SET TASK. Can you print the data exactly and leave out each image?
+++ RECORDED DATA
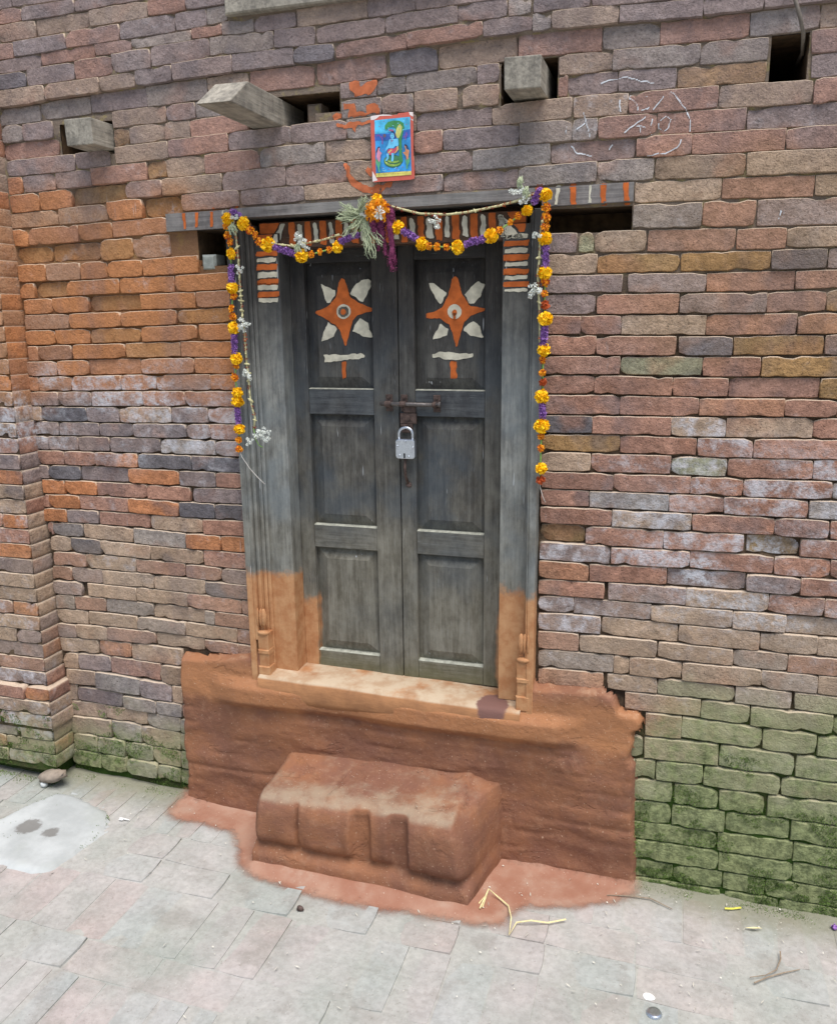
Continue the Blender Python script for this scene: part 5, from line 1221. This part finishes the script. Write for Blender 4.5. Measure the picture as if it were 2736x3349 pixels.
# ------------------------------------------------------------------ garlands
def pompom(n, r, depth=.8, seed=0, w=.30, flare=.25):
    rr = random.Random(seed); m = MB(); ga = math.pi * (3 - 5 ** .5)
    for i in range(n):
        t = 1 - (i + .5) / n * 1.55; rad = math.sqrt(max(0, 1 - t * t)); ph = i * ga
        d = Vector((rad * math.cos(ph), -t, rad * math.sin(ph)))     # faces -y
        d = (d + Vector((rr.gauss(0, .12), rr.gauss(0, .12), rr.gauss(0, .12)))).normalized()
        a = d.cross(Vector((rr.uniform(-1, 1), rr.uniform(-1, 1), rr.uniform(-1, 1)))).normalized(); b = d.cross(a)
        L = rr.uniform(.82, 1.08); ww = w * rr.uniform(.7, 1.2); k = len(m.v)
        p0 = d * .25; p1 = d * (L * .78); p2 = d * L + b * flare * rr.uniform(-1, 1)
        for p, q in ((p0, .35), (p1, 1.0), (p2, .8)):
            for sgn in (-1, 1): v = p + a * ww * q * sgn * .5 + b * .05 * sgn * rr.uniform(-1, 1); m.v.append((v.x * r, v.y * r * depth, v.z * r))
        m.f += [(k, k + 1, k + 3, k + 2), (k + 2, k + 3, k + 5, k + 4)]
    return m
MAR = []; MARO = []; PUR = []
for i in range(5):
    m = pompom(100, 1.0, .85, i, .5); m.blob((0, 0, 0), (.72, .62, .72), jit=.05, seg=8, ring=6); MAR.append(m.mesh('marigold')); MAR[-1].materials.append(MT['yellow'])
for i in range(5):
    m = pompom(46, 1.0, .6, 20 + i, .5); m.blob((0, 0, 0), (.6, .4, .6), jit=.05); me = m.mesh('small_marigold'); me.materials.append(MT['orangef'] if i < 4 else MT['brownf']); MARO.append(me)
    if i < 4: me.materials.append(MT['brownf']); [setattr(p, 'material_index', 1 if R.random() < .3 else 0) for p in me.polygons]
for i in range(4):
    m = pompom(34, 1.0, .9, 50 + i, .5); m.blob((0, 0, 0), (.65, .6, .65), jit=.05); me = m.mesh('purple_flower'); me.materials.append(MT['purple']); PUR.append(me)
WHT = []
for i in range(3):
    m = MB(); rr = random.Random(80 + i)
    for k_ in range(9):
        c = Vector((rr.uniform(-.75, .75), rr.uniform(-.7, 0), rr.uniform(-.9, .9)))
        q = pompom(16, .42, .9, 100 + i * 10 + k_, .5); n = len(m.v); m.v += [tuple(Vector(v) + c) for v in q.v]; m.f += [tuple(n + j for j in f) for f in q.f]
    me = m.mesh('white_flower'); me.materials.append(MT['whitef']); WHT.append(me)
gar = thing('flower_garland', 'fresh marigold garland with purple flowers draped round the door frame', 'garland', (-.76, -.06, 1.75))
dry = thing('flower_garland', 'dried pale flower string with small white blooms beside the marigold garland', 'garland', (-.78, -.05, 1.73))
YG = -.062
def flower(parent, nm, me, px, py, y, r, tilt=True):
    x, z = P(px, py, y); o = bpy.data.objects.new(nm, me); COL.objects.link(o); o.parent = parent; o.location = Vector((x, y, z)) - parent.location
    o.scale = (r, r, r * R.uniform(.9, 1.05)); o.rotation_euler = (R.uniform(-.5, .5), R.uniform(0, 6.28), R.uniform(-.4, .4)); return o
def seqgar(org, s_, items):
    """M big marigold, O small one, P run of purple flowers, W white"""
    pts = []
    for it in items:
        k_ = it[0]
        if k_ == 'P':
            (ua, va), (ub, vb) = it[1], it[2]; x0_, y0_, x1_, y1_ = org[0] + ua / s_, org[1] + va / s_, org[0] + ub / s_, org[1] + vb / s_
            n = max(1, int(math.hypot(x1_ - x0_, y1_ - y0_) / 8.5) + 1)
            for i in range(n):
                f = i / max(1, n - 1) if n > 1 else .5
                px, py = x0_ + (x1_ - x0_) * f, y0_ + (y1_ - y0_) * f; pts.append((px, py))
                flower(gar, 'purple_flower', R.choice(PUR), px + R.uniform(-1.5, 1.5), py + R.uniform(-1, 1), YG, R.uniform(.0095, .0115))
        else:
            px, py = org[0] + it[1] / s_, org[1] + it[2] / s_; pts.append((px, py)); q = it[3] if len(it) > 3 else 1
            if k_ == 'M': flower(gar, 'marigold', R.choice(MAR), px + R.uniform(-2, 2), py, YG, .0174 * q * R.uniform(.9, 1.08))
            elif k_ == 'O': flower(gar, 'small_marigold', R.choice(MARO), px + R.uniform(-2, 2), py, YG, .0108 * q * R.uniform(.9, 1.1))
            elif k_ == 'W': flower(gar, 'white_flower', R.choice(WHT), px, py, YG - .006, .012 * q)
    return pts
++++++
RESULT FOR THIS TASK.
Continue the Blender Python script for this scene: part 5, from line 1221. This part finishes the script. Write for Blender 4.5. Measure the picture as if it were 2736x3349 pixels.
# ------------------------------------------------------------------ garlands
def pompom(n, r, depth=.8, seed=0, w=.30, flare=.25):
    rr = random.Random(seed); m = MB(); ga = math.pi * (3 - 5 ** .5)
    for i in range(n):
        t = 1 - (i + .5) / n * 1.55; rad = math.sqrt(max(0, 1 - t * t)); ph = i * ga
        d = Vector((rad * math.cos(ph), -t, rad * math.sin(ph)))     # faces -y
        d = (d + Vector((rr.gauss(0, .12), rr.gauss(0, .12), rr.gauss(0, .12)))).normalized()
        a = d.cross(Vector((rr.uniform(-1, 1), rr.uniform(-1, 1), rr.uniform(-1, 1)))).normalized(); b = d.cross(a)
        L = rr.uniform(.82, 1.08); ww = w * rr.uniform(.7, 1.2); k = len(m.v)
        p0 = d * .25; p1 = d * (L * .78); p2 = d * L + b * flare * rr.uniform(-1, 1)
        for p, q in ((p0, .35), (p1, 1.0), (p2, .8)):
            for sgn in (-1, 1): v = p + a * ww * q * sgn * .5 + b * .05 * sgn * rr.uniform(-1, 1); m.v.append((v.x * r, v.y * r * depth, v.z * r))
        m.f += [(k, k + 1, k + 3, k + 2), (k + 2, k + 3, k + 5, k + 4)]
    return m
MAR = []; MARO = []; PUR = []
for i in range(5):
    m = pompom(100, 1.0, .85, i, .5); m.blob((0, 0, 0), (.72, .62, .72), jit=.05, seg=8, ring=6); MAR.append(m.mesh('marigold')); MAR[-1].materials.append(MT['yellow'])
for i in range(5):
    m = pompom(46, 1.0, .6, 20 + i, .5); m.blob((0, 0, 0), (.6, .4, .6), jit=.05); me = m.mesh('small_marigold'); me.materials.append(MT['orangef'] if i < 4 else MT['brownf']); MARO.append(me)
    if i < 4: me.materials.append(MT['brownf']); [setattr(p, 'material_index', 1 if R.random() < .3 else 0) for p in me.polygons]
for i in range(4):
    m = pompom(34, 1.0, .9, 50 + i, .5); m.blob((0, 0, 0), (.65, .6, .65), jit=.05); me = m.mesh('purple_flower'); me.materials.append(MT['purple']); PUR.append(me)
WHT = []
for i in range(3):
    m = MB(); rr = random.Random(80 + i)
    for k_ in range(9):
        c = Vector((rr.uniform(-.75, .75), rr.uniform(-.7, 0), rr.uniform(-.9, .9)))
        q = pompom(16, .42, .9, 100 + i * 10 + k_, .5); n = len(m.v); m.v += [tuple(Vector(v) + c) for v in q.v]; m.f += [tuple(n + j for j in f) for f in q.f]
    me = m.mesh('white_flower'); me.materials.append(MT['whitef']); WHT.append(me)
gar = thing('flower_garland', 'fresh marigold garland with purple flowers draped round the door frame', 'garland', (-.76, -.06, 1.75))
dry = thing('flower_garland', 'dried pale flower string with small white blooms beside the marigold garland', 'garland', (-.78, -.05, 1.73))
YG = -.062
def flower(parent, nm, me, px, py, y, r, tilt=True):
    x, z = P(px, py, y); o = bpy.data.objects.new(nm, me); COL.objects.link(o); o.parent = parent; o.location = Vector((x, y, z)) - parent.location
    o.scale = (r, r, r * R.uniform(.9, 1.05)); o.rotation_euler = (R.uniform(-.5, .5), R.uniform(0, 6.28), R.uniform(-.4, .4)); return o
def seqgar(org, s_, items):
    """M big marigold, O small one, P run of purple flowers, W white"""
    pts = []
    for it in items:
        k_ = it[0]
        if k_ == 'P':
            (ua, va), (ub, vb) = it[1], it[2]; x0_, y0_, x1_, y1_ = org[0] + ua / s_, org[1] + va / s_, org[0] + ub / s_, org[1] + vb / s_
            n = max(1, int(math.hypot(x1_ - x0_, y1_ - y0_) / 8.5) + 1)
            for i in range(n):
                f = i / max(1, n - 1) if n > 1 else .5
                px, py = x0_ + (x1_ - x0_) * f, y0_ + (y1_ - y0_) * f; pts.append((px, py))
                flower(gar, 'purple_flower', R.choice(PUR), px + R.uniform(-1.5, 1.5), py + R.uniform(-1, 1), YG, R.uniform(.0095, .0115))
        else:
            px, py = org[0] + it[1] / s_, org[1] + it[2] / s_; pts.append((px, py)); q = it[3] if len(it) > 3 else 1
            if k_ == 'M': flower(gar, 'marigold', R.choice(MAR), px + R.uniform(-2, 2), py, YG, .0174 * q * R.uniform(.9, 1.08))
            elif k_ == 'O': flower(gar, 'small_marigold', R.choice(MARO), px + R.uniform(-2, 2), py, YG, .0108 * q * R.uniform(.9, 1.1))
            elif k_ == 'W': flower(gar, 'white_flower', R.choice(WHT), px, py, YG - .006, .012 * q)
    return pts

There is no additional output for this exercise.